Plus, as per the spec-sheet in order to hit the uncapped 60fps or so, DLSS would need to be enabled. This is all a round-about way of saying that we're not surprised to hear about the next-gen console performance targets for Watch Dogs: Legion with ray-tracing enabled.



As part of a Reddit AMA Lathieeshe Thillainathan, Live Producer on Watch Dogs: Legion at Ubisoft confirmed the following.
Ray tracing, 4k, 30fps on PS5 and Xbox Series X.

Naturally the immediate response was a variation on the "why not 60fps" theme. Or, in the case of the Series X - why not 120. The answer of course comes down to the sheer performance cost to enable real-time ray-tracing - which Watch Dogs: Legion features for reflections. Something we saw in our recent hands-on preview session and can confirm looks great in-motion (as per the video above).

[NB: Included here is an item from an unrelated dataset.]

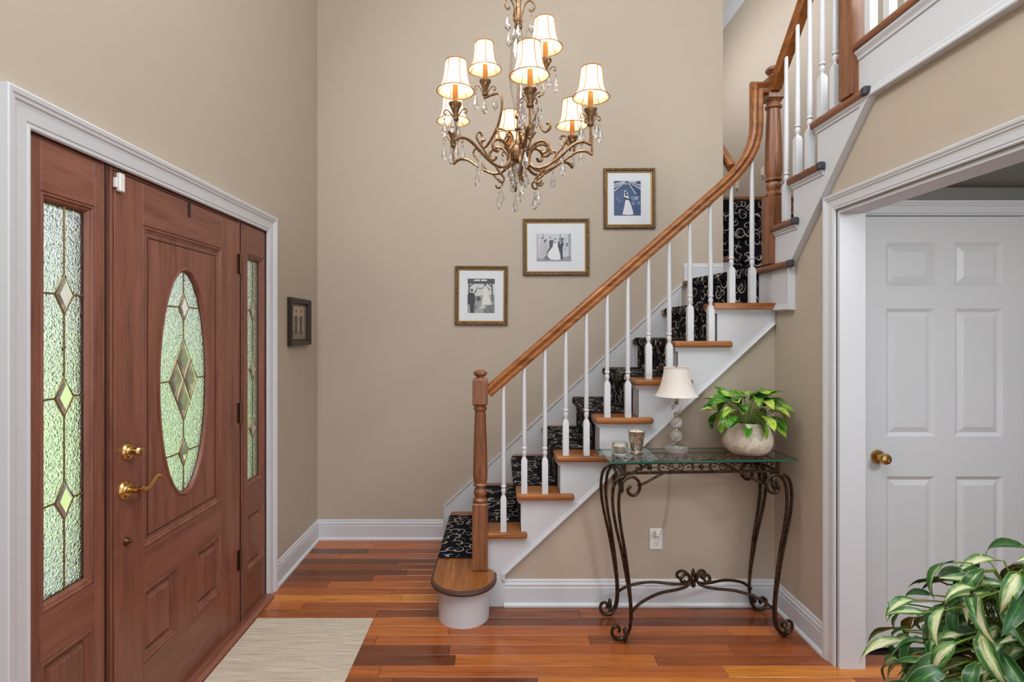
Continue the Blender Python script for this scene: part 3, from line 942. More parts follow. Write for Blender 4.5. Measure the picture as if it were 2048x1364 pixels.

With Spider-Man Miles Morales also targeting 30fps for its 4K ray-traced mode on PS5 we should probably expect to see this sort of thing in games and modes that opt for visuals over frame-rate. But, seeing as performance modes are becoming the norm, the recent Xbox Series X previews seemed to be all about offering up different options, we'd love to see developers and publishers actually take a step back from 4K as the only option to turn on all the fancy stuff. Maybe go 1440p 60fps or even 1080p 60fps.

On the PC front NVIDIA's DLSS technology is basically that solution - keep the frame-rate up via using a lower-res image as a baseline across an entire range of GPUs. In that case though, the AI behind DLSS somehow manages to make a 4K DLSS image look as good or better than native - hence why it's been one of the most talked about bits of pure graphics rendering and game technology this past year.

So much so that it's 30-40% bump in performance is something we'd love to see pop up on the Xbox Series X and PS5. Albeit a similar AMD solution for the RDNA 2-tech inside each of the next-gen consoles. Watch Dogs: Legion is out at the end of the month and we'll be diving into its RTX solution on PC in addition to how it fares on the next-gen consoles next month.